A faithful RC must accept this doctrine to be in agreement with Scripture or even to flow from a full understanding of Scripture. Any who struggle to see how this doctrine fits with Biblical teaching must either accept it on faith that it does somehow cohere with Biblical teaching or abandon/reject the doctrine of the infallibility of the pope, even in the carefully circumscribed form in which we are urged to accept it.

This does of course relate to our understanding of the church. Did Christ make promises that apply to the church as a visible body? The existence of Arian and JW churches shows that an inerrant Scripture on its own does not preserve communities from grave error. But is there a body, the true church, which Christ preserves from such fundamental error in interpreting Scripture? (RC do of course grant that error has been taught within the church, even by popes. The issue concerns the fundamentals of the faith which Christians have to affirm everywhere in the world on pain of excommunication.)

If so, there can be no *need* to change the church's fundamental teaching on faith and morals, as what is to be believed and how we are to conduct ourselves before God does not change, even if forms and specific applications might change.

If not, there can be no *authority* to change the traditional interpretation of Scripture for the whole church, as interpretation is left to individuals or to communities (denominations) which define themselves as those who submit to a particular interpretation of Scripture, even if other parts of the church don't.

Just thinking out loud.

Marc Lloyd said...

Mt 16:18 would seem to suggest that Christ will keep his church (or at least a bit of it!) from apostasy and church-unmaking heresy.
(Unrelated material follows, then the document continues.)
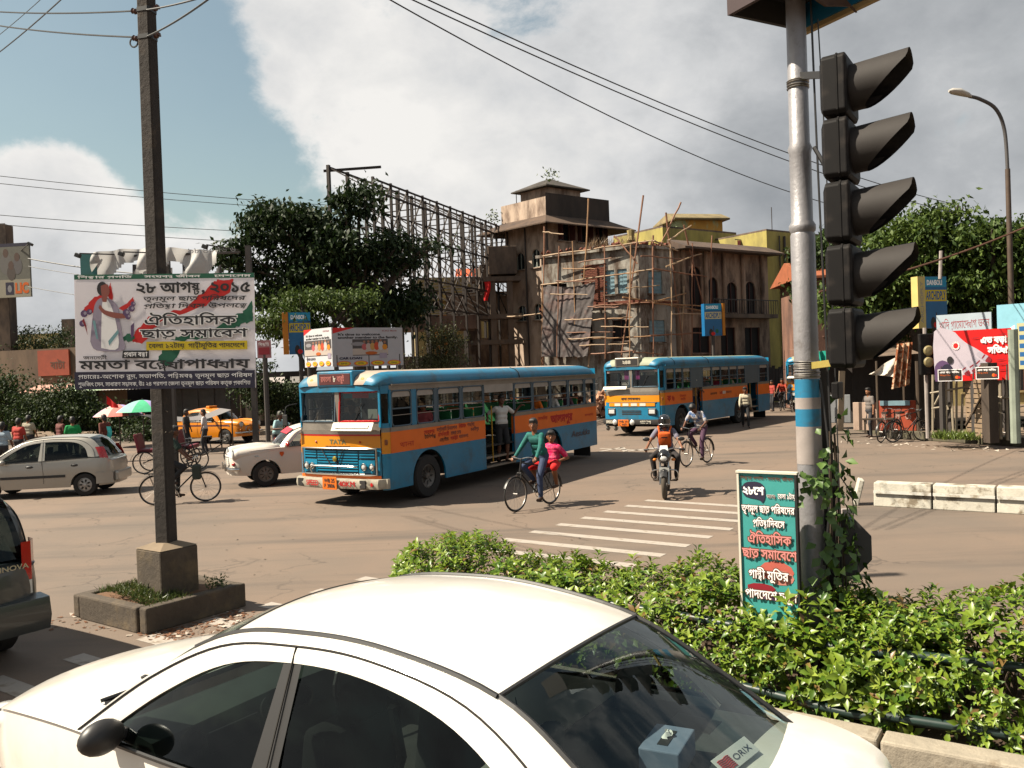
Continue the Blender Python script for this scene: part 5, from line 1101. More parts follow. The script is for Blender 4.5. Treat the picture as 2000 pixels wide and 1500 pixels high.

I don't think that could be claimed for any particular visible "church" like the C of E or the Church of Rome but neither does it seem very sensible to apply it somehow only to some invisible church.

Thinking aloud allowed here!

Thomas Renz said...

Yes, this appears to be the dilemma in a nutshell. It seems implausible to read Christ's promise as made to an entity that cannot be sensed and rather bold and not very plausible to claim it for one of the institutions that we can sense.